Там показался Бирон, бывший некогда служитель герцогини Курляндской [Анны Иоанновны], приехавший с нею в Россию, когда призвали ее на царство, и как любимец государыни достигший до ее самовластия; но, вознесенный столь скромным путем, он управлял железным скипетром и за девять лет своего правления умертвил одиннадцать тысяч человек.

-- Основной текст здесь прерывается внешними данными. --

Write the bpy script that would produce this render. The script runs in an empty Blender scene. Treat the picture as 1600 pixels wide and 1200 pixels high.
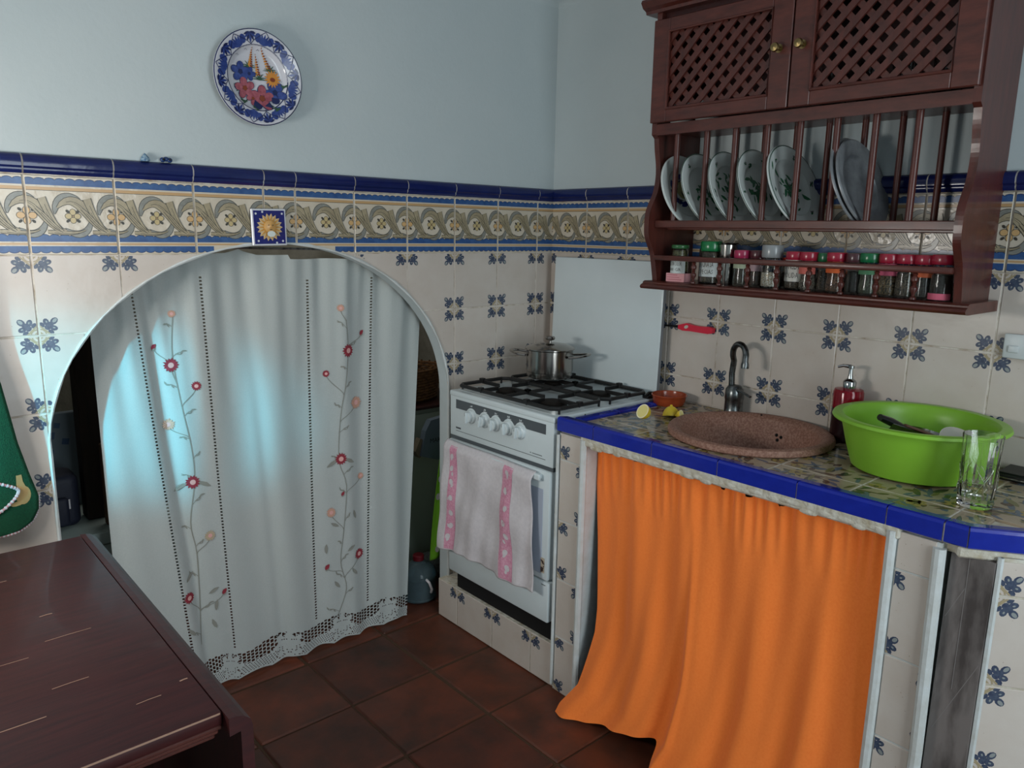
import bpy, bmesh, math, random
from mathutils import Vector, Matrix
from math import sin, cos, pi, sqrt, hypot, atan2, exp
R_ = random.Random(7)
S = bpy.context.scene
COL = S.collection

# ------------------------------------------------------------ camera, sky, lights, exposure
cam = bpy.data.cameras.new('camera'); cam.sensor_width = 36; cam.lens = 1193.3/1600*36; cam.clip_start = .02
co = bpy.data.objects.new('camera', cam); COL.objects.link(co); S.camera = co
YAW, PIT, ROL = 0.724356826, -0.196659827, 0.0178577233
f_ = Vector((sin(YAW)*cos(PIT), cos(YAW)*cos(PIT), sin(PIT)))
r_ = Vector((cos(YAW), -sin(YAW), 0)); u_ = r_.cross(f_)
r2 = r_*cos(ROL)+u_*sin(ROL); u2 = -r_*sin(ROL)+u_*cos(ROL)
M = Matrix((r2, u2, -f_)).transposed().to_4x4(); M.translation = (-2.1535, -2.2091, 1.4473)
co.matrix_world = M
S.view_settings.view_transform = 'Standard'; S.view_settings.look = 'None'
S.view_settings.gamma = 1; S.view_settings.use_curve_mapping = False
S.view_settings.exposure = 0.2
W = bpy.data.worlds.new('world'); S.world = W; W.use_nodes = True
W.node_tree.nodes['Background'].inputs[0].default_value = (.55, .75, .9, 1)
W.node_tree.nodes['Background'].inputs[1].default_value = .6

def area(name, loc, tgt, sx, sy, power, col, spread=180):
    l = bpy.data.lights.new(name, 'AREA'); l.shape = 'RECTANGLE'; l.size = sx; l.size_y = sy
    l.energy = power; l.color = col; l.spread = math.radians(spread)
    o = bpy.data.objects.new(name, l); COL.objects.link(o); o.location = loc
    o.rotation_euler = (Vector(tgt)-Vector(loc)).to_track_quat('-Z', 'Y').to_euler(); return o
area('window_daylight', (-2.50, -.695, 1.375), (-.2, -.695, 1.375), .72, .21, 8.5, (1.0, .96, .90)).rotation_euler = (pi/2, 0, -pi/2)
area('window_daylight', (-2.50, -.455, 1.375), (-.2, -.455, 1.375), .72, .21, 8.5, (1.0, .96, .90)).rotation_euler = (pi/2, 0, -pi/2)
area('rear_fill', (-1.3, -3.5, 1.35), (-1.3, 0, 1.2), .85, 1.8, 27, (.86, .96, 1.0))  # unseen fill lamp added behind the camera to lift the whole room
area('cupboard_fill', (-.9, .75, 1.86), (-1.0, .5, 0), 1.6, .3, 4, (1.0, .97, .9))  # fill lamp added under the cupboard ceiling to brighten its dark interior
sp = bpy.data.lights.new('window_beam', 'SPOT'); sp.energy = 780; sp.color = (.05, .74, 1.0)
sp.spot_size = math.radians(9.5); sp.spot_blend = .95; sp.shadow_soft_size = .05
so = bpy.data.objects.new('window_beam', sp); COL.objects.link(so); so.location = (-4.73, -1.88, 1.82)
so.rotation_euler = (Vector((-1.685, 0.02, .965))-Vector(so.location)).to_track_quat('-Z', 'Y').to_euler()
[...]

Сие ужасное владычество было в самую блистательную эпоху, ибо все государственные части, чины и должности находились тогда в руках иноземцев, которых Петр I избирал во время своих путешествий. Бирон, такой же иноземец, удерживая их честолюбие под игом строгости, подчинил их власти всю российскую нацию. Насильственно сделавшись обладателем Курляндии, где дворянство за несколько лет до того не хотело принять его в свое сословие, он вознамерился сделаться правителем Российской империи с неограниченною властью. Его возлюбленная, избрав при смерти своим наследником ребенка нескольких недель, говорила ему со слезами: «Бирон, ты пропадешь!» – но не имела духа отказать ему. На сей раз всё было предусмотрено. Незадолго до того он тирански погубил всех тех, кто был для него опасен, дабы, уже приняв бразды правления, явить себя милосердным. В жертву народной ненависти приказал он казнить одного из своих приверженцев, заткнув ему рот и обвинив его во всех мерзостях, учиненных в то царствование. Он хотел присвоить себе корону, но пал при первом заговоре. Три недели верховной власти стоили ему двадцатилетней ссылки. Он возвратился оттуда под старость лет, не потеряв ни прежней красоты, ни силы, ни черт лица, которые были грубы и суровы. В летние ночи уединенно прогуливался он по улицам города, где он царствовал и где всё, что ни встречалось, вопило к нему за кровь брата или друга. Он мечтал еще возвратиться обладателем в свое отечество, и когда Петр III свержен был с престола, Бирон говорил, что «снисходительность была важнейшею ошибкою сего государя, и русскими должно повелевать не иначе как кнутом или топором».